BELLEFONTE, Pa. -- A former Pennsylvania prosecutor testified Tuesday he does not believe a man who reached a settlement with Penn State over a molestation claim is the same person seen by a witness being abused by Jerry Sandusky in a university football team shower.

Joe McGettigan, a former prosecutor who is now a lawyer in private practice, took the stand as the final witness during three days of testimony in Sandusky's bid for dismissal of charges or a new trial.

McGettigan said his opinion about the man who claims to be the person described as Victim 2 in court records is based on changes in the man's story, that he appears too old to be the boy in the shower and that he did not provide certain details to investigators until after the man who witnessed the attack had given his own story in open court.

Sandusky's grounds for appeal include a claim that McGettigan lied when he said during closing argument that Victim 2 was known "to God but not to us."

McGettigan said he did not believe the man's claim to be Victim 2 at the time of Sandusky's 2012 trial.

"I did not then and I do not now," McGettigan said.

Graduate assistant Mike McQueary has testified he saw Sandusky abusing a boy inside a team shower late on a Friday night in early 2001, and reported the matter to then-head coach Joe Paterno and other top administrators.

Sandusky was convicted of 45 counts of abuse of 10 boys after eight of them testified against him -- but not Victim 2.

McGettigan said the man who settled with Penn State was born in 1987, so he would have been about 14 at the time, but McQueary described Victim 2 as being about 10. McGettigan said the man was unable to properly describe the location of the attack and drew a map of a locker room that was not accurate.

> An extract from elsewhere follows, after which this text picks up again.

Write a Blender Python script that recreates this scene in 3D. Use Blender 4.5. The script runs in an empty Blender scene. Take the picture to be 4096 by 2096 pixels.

The man denied to police in September 2011 that any abuse occurred and gave the same statement to an investigator working for Sandusky's lawyers. But after McQueary testified in a related preliminary hearing, he hired a lawyer and changed his story, claiming to have been sexually abused. Neither the man nor Penn State has disclosed the precise nature of his claim against the university or said how much he was paid to settle it.

McGettigan said Sandusky, who attended all three days of the Post-Conviction Relief Act hearing, "could at any time have told any number of persons" the identity of Victim 2. "He declined to say so."

Another former state prosecutor, Jonelle Eshbach, testified that her office set up a sting after a March 2011 story in The Patriot-News of Harrisburg disclosed details of the grand jury investigation that led to Sandusky's arrest about seven months later.

She and her supervisor, Frank Fina, placed a fake notice within the prosecution agency's file about someone who had been subpoenaed and then watched to see if it would produce a story that would indicate a leak within the attorney general's office. She said no one took the bait.

Fina, the third person to testify Tuesday, said his doubts about the man's claim to be Victim 2 were based in part on early questions about when the McQueary incident occurred. At first, it was publicly reported to be 2002, which the man confirmed. Later it was determined to have been 2001.

"There was a possibility that (he) had conformed his testimony to Mr. McQueary's recollection of the date," Fina said.

Sandusky previously lost direct appeals to the state's Supreme and Superior courts. The current process, presided over by the trial judge, is under the Post-Conviction Relief Act and therefore limited to newly discovered evidence, constitutional violations and ineffective lawyering.

The judge did not say when he would rule but indicated there may be additional proceedings.